あらためて、債権者みずからが、裁判所に対して「債権届出」をしなければならない。

 仮に、自動車関連の相談窓口が、「申立代理人からの案内が来ているなら、裁判所へ債権届出しなくてもよい」と回答したのであれば、それは間違い、あるいは、「申立代理人からの案内が来ているなら、裁判所に提出された名簿に記載されていると思われるので、やがて裁判所から債権届出用紙が届くはずであり、債権届出用紙を入手するために積極的に行動する必要はないだろう」と回答したのかもしれない。
 ちなみに、この点は、倒産被害者がしばしば誤解するところである。時系列で書くと、以下のようになる事例が多い。

1. 破産申立会社の代理人が、破産申立準備のために、債権者を把握しようと考える。

2. 破産申立会社の代理人から、債権者と思われる取引先などに通知を送付する。通知には「○○社は倒産した。債権額を届出してくれ」と書いてある。

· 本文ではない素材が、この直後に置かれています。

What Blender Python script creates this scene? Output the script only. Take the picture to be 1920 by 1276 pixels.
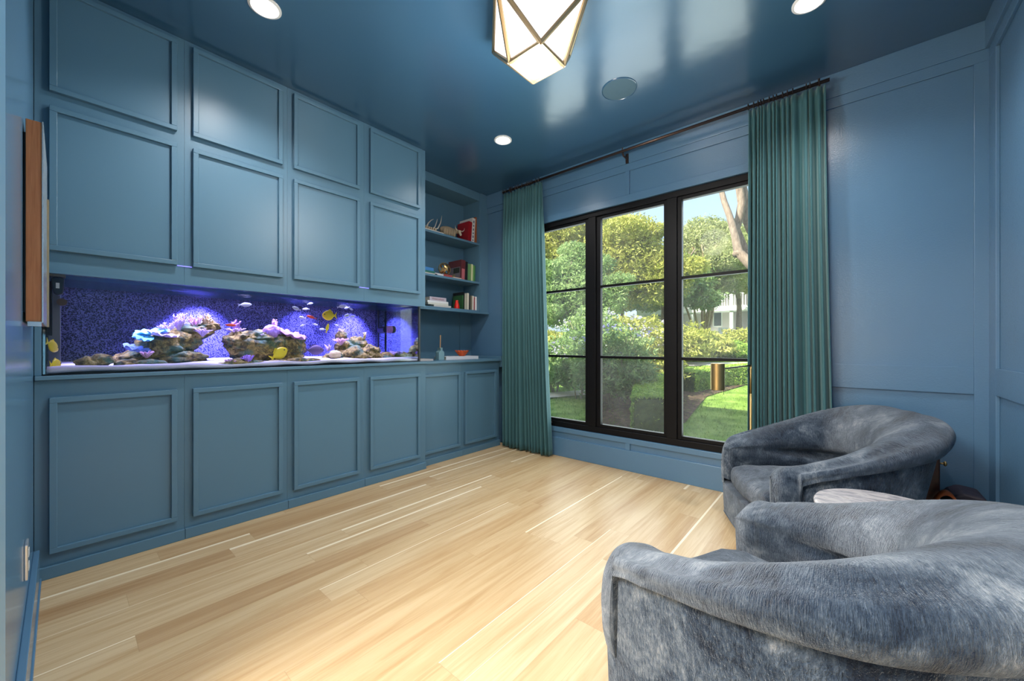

3. 取引先は、破産申立代理人に、自分の被害額を届出する。

4. 申立代理人は、債権者からの届出をとりまとめて「債権者一覧」を作成し、これを添付して裁判所に破産申立書を提出する。

5. 破産が宣告され、管財人が選任される。

6. 裁判所から、債権者に対して、破産開始決定通知と債権届出用紙が発送される。ここで裁判所は、申立代理人が作成した債権者一覧(上記4)に記載ある債権者だけに発送する。
申立代理人が作成した債権者一覧に記載漏れがあれば、裁判所からの破産開始決定通知は発送されない。

7. 裁判所から届いた債権届出用紙に、債権者が自ら書き込んで裁判所に債権届出す。

 『3. 申立代理人への「被害額の届出」』
 『7. 裁判所への「破産債権の届出」』

 よく見かける誤解は、
自分は『3』の「届出」をしているから、破産手続の債権届出『7』も済んでいるはずだというもの。あくまで『7』裁判所への届出が「債権届出」である。『7』債権届出をしない限り、破産手続に参加できないイコール配当があっても貰えない。

 解 説

 ネットショップの経営が悪化し、ある日倒産や破産の連絡が届いた、という相談が時々ある。相談者を見ると、見慣れない通知が突然届いてビックリして、これをどう対処してよいか分からない、というのが正直なところのようである。特にネット取引などでは、商品未着で、そのまま連絡不能に陥ることも多い中、時々ショップがまっとう(?)な手続きを踏むと、かえって注文者のほうがあわててしまうようである。ただ、だからといってほとんど返金されないのは同じだが・・。

 破産開始決定の通知には、債権届出用紙が同封されていないこともあり、もうほとんど目ぼしい資産が無くて配当できないと分かっていると、今は債権届けをする必要が無い、もし今後資産が出てきたら改めて案内します、と言われてしまうようである。

 相談では、事業者やショップの倒産や破産に伴って、いろいろな内容の相談を受けるが、法律解釈にもあるように、最初にショップの代理人から破産手続きに入るという連絡が来ると、その代理人を破産管財人と勘違いするケース、また代理人が決まって、その連絡先が通知されているのに、さらにショップに直接連絡を取ろうとするケースもあるが、一番多い内容は、返金される見込みはありますか、というものである。これは、正直、相談者を期待するような回答が出来ないのが、残念なところである。